▸ **Extracted entries**:
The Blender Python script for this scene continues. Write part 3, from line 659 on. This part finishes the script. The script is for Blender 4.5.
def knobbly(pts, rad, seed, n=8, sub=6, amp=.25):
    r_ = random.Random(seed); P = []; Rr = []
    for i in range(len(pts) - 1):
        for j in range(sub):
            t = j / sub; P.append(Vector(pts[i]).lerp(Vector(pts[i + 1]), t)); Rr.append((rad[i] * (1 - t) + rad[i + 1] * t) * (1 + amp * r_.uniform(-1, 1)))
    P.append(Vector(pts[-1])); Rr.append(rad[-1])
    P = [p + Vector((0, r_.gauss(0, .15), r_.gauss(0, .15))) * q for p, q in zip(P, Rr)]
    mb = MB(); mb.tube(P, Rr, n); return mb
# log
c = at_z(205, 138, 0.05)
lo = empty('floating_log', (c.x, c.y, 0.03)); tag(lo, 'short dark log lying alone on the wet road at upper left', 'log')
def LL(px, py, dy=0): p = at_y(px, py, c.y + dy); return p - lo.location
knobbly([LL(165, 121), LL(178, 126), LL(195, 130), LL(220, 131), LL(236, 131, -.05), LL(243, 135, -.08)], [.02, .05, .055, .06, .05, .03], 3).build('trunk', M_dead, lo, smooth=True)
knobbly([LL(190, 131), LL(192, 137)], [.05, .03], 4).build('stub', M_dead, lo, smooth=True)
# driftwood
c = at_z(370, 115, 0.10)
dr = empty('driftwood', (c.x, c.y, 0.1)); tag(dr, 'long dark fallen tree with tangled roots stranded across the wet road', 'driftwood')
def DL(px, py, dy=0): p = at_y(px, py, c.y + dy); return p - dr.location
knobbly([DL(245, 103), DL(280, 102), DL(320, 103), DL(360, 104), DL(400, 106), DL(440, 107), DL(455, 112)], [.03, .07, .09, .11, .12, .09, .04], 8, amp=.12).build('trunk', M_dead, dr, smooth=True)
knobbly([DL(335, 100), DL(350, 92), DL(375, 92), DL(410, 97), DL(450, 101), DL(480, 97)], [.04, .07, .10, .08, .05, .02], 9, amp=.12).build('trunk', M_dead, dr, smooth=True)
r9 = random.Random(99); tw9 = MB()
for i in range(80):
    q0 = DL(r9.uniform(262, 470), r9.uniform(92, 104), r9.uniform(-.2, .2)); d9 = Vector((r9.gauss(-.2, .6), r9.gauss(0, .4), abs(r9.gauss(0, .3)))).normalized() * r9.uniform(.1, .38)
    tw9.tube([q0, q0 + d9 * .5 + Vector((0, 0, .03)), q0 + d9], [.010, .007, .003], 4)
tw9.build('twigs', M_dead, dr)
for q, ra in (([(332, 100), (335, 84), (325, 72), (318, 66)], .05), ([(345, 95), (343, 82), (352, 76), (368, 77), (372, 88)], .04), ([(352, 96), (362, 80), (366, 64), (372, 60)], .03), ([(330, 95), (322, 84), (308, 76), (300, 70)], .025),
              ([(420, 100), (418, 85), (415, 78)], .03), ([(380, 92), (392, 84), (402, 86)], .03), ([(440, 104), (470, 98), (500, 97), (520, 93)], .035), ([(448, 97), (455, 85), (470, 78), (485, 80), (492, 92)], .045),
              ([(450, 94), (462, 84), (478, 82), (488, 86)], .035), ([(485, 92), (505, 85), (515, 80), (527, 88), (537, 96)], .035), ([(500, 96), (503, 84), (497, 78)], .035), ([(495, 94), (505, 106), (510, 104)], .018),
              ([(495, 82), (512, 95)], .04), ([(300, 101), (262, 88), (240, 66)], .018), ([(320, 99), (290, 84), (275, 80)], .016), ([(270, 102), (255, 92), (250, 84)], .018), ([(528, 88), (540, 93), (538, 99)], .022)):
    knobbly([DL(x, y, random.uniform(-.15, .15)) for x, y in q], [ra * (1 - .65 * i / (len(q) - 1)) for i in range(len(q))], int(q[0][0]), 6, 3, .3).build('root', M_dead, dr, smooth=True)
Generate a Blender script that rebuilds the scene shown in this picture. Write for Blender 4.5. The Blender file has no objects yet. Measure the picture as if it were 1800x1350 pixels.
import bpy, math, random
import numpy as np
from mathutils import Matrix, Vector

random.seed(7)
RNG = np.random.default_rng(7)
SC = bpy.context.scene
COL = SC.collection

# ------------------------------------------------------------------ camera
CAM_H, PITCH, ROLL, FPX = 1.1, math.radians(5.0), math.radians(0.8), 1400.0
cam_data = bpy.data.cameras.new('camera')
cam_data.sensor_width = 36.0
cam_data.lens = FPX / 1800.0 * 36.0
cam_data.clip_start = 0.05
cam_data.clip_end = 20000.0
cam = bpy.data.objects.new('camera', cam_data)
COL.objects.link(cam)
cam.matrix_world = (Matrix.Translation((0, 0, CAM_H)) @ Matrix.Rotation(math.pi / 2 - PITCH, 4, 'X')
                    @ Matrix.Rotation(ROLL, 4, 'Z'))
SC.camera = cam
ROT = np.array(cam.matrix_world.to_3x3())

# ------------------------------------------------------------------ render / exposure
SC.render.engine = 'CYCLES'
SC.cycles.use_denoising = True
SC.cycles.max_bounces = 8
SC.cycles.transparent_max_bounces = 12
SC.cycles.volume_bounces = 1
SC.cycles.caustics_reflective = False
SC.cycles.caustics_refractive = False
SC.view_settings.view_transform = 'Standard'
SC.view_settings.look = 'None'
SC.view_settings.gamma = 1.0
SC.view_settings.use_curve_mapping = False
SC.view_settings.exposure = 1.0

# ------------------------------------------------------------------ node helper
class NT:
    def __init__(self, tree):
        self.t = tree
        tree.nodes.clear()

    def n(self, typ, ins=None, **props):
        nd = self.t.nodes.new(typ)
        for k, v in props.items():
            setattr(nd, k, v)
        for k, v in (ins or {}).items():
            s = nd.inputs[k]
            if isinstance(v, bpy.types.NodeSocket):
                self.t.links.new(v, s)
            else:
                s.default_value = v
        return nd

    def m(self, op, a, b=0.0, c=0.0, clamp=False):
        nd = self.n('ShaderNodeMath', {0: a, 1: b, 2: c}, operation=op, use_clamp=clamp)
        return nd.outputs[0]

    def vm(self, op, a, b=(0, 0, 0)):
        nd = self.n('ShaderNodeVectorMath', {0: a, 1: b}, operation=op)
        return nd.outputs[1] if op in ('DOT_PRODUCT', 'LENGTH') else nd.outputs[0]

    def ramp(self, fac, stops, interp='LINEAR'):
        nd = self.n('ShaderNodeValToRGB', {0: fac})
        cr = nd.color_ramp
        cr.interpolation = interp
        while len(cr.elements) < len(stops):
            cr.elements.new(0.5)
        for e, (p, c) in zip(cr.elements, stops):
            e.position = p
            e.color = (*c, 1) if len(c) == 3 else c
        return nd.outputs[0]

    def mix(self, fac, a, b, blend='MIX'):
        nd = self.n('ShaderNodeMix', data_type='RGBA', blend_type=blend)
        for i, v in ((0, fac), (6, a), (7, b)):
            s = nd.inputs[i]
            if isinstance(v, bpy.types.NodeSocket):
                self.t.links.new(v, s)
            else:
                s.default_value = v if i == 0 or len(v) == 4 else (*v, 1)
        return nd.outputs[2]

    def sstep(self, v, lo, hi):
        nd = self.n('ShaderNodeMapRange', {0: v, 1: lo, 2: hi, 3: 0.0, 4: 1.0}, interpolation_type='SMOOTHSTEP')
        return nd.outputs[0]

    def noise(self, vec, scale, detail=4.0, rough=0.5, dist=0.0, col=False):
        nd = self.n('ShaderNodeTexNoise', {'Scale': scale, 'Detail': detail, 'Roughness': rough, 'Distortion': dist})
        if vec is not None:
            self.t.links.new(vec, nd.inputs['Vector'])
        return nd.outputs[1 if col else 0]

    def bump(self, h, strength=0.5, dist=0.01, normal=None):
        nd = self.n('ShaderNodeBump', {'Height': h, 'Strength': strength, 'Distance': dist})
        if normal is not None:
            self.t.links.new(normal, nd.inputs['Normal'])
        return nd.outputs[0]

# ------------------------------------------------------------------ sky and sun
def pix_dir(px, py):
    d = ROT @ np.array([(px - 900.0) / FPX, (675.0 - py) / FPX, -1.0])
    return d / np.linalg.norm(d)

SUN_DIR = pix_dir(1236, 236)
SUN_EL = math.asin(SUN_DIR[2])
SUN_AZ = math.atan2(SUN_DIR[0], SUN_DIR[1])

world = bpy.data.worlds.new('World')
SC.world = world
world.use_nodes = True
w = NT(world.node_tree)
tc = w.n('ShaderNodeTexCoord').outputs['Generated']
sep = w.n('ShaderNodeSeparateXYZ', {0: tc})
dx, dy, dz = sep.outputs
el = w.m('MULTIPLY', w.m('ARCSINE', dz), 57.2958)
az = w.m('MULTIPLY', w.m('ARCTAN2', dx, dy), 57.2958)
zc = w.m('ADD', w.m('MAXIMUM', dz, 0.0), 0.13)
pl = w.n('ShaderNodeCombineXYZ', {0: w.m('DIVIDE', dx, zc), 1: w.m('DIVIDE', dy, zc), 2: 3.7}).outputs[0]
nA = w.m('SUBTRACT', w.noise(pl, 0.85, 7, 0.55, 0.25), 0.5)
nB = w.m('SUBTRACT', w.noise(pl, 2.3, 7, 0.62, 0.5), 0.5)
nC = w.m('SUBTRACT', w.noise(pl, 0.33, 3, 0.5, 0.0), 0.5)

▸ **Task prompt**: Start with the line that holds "Generate a Blender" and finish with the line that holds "COL = SC.collection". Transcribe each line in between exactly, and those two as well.

▸ **Result for this exercise**:
Generate a Blender script that rebuilds the scene shown in this picture. Write for Blender 4.5. The Blender file has no objects yet. Measure the picture as if it were 1800x1350 pixels.
import bpy, math, random
import numpy as np
from mathutils import Matrix, Vector

random.seed(7)
RNG = np.random.default_rng(7)
SC = bpy.context.scene
COL = SC.collection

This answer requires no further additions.